We don’t benefit from strategic editing without respecting the costs a high-quality editing process extracts. But when you read that memorable, powerful piece, everyone realizes the juice was worth the squeeze.
Quality Doesn’t Stop at the Spellcheck Squiggle
This comes with specific concerns and caveats; we don’t always need a “clock striking thirteen” level of opener in our blog post about managing data infrastructure, and you could spend forever on developmental edits and lose your moment. It’s a highly personalized balancing act.
But GenAI has forced us from the shallow end of the pool. We can no longer suffer content lacking that certain je ne sais quoi.
Writers still need expertise with tactical elements — if they can’t recognize and edit poorly constructed sentences, AI will devour them wholesale. But mechanical and structural competencies are table stakes, a minimum benchmark for high-quality writing.

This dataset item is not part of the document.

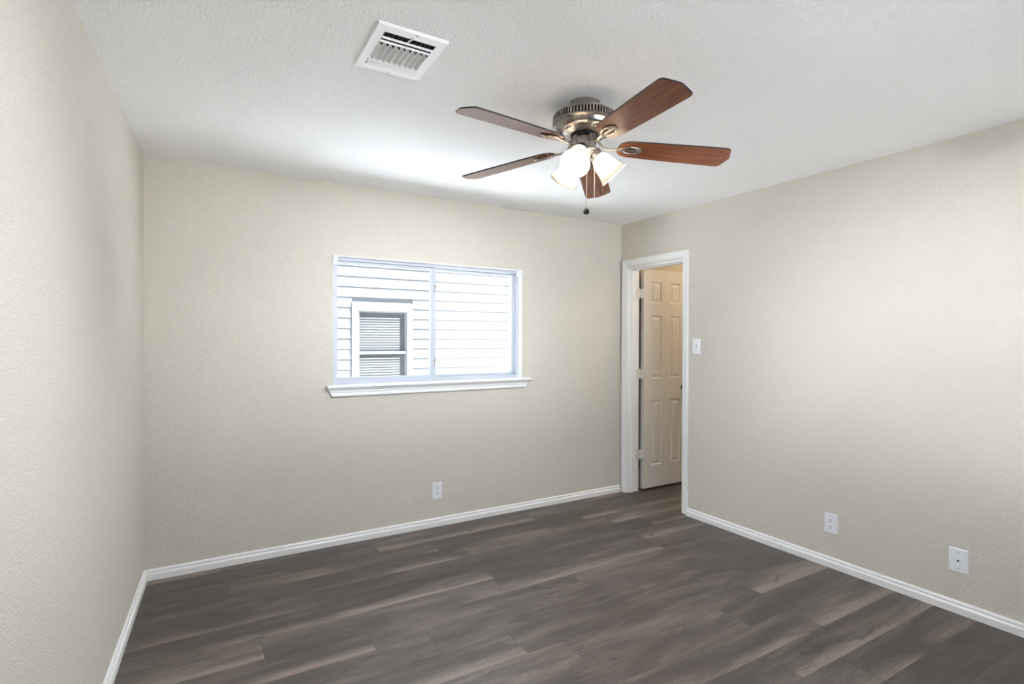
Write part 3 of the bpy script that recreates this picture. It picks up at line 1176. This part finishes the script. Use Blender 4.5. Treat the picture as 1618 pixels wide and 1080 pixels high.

Writers need to develop the competencies to transform vast stores of information into compelling stories that fit larger strategic goals. And leaders need to provide writers the time, space, and resources to accomplish this successfully.
This forms the foundation to build a more strategic, nuanced perspective on what qualifies as “good writing,” rubric or not. You’ll start recognizing those “clocks striking thirteen” moments in your company and industry and be ready to activate them meaningfully.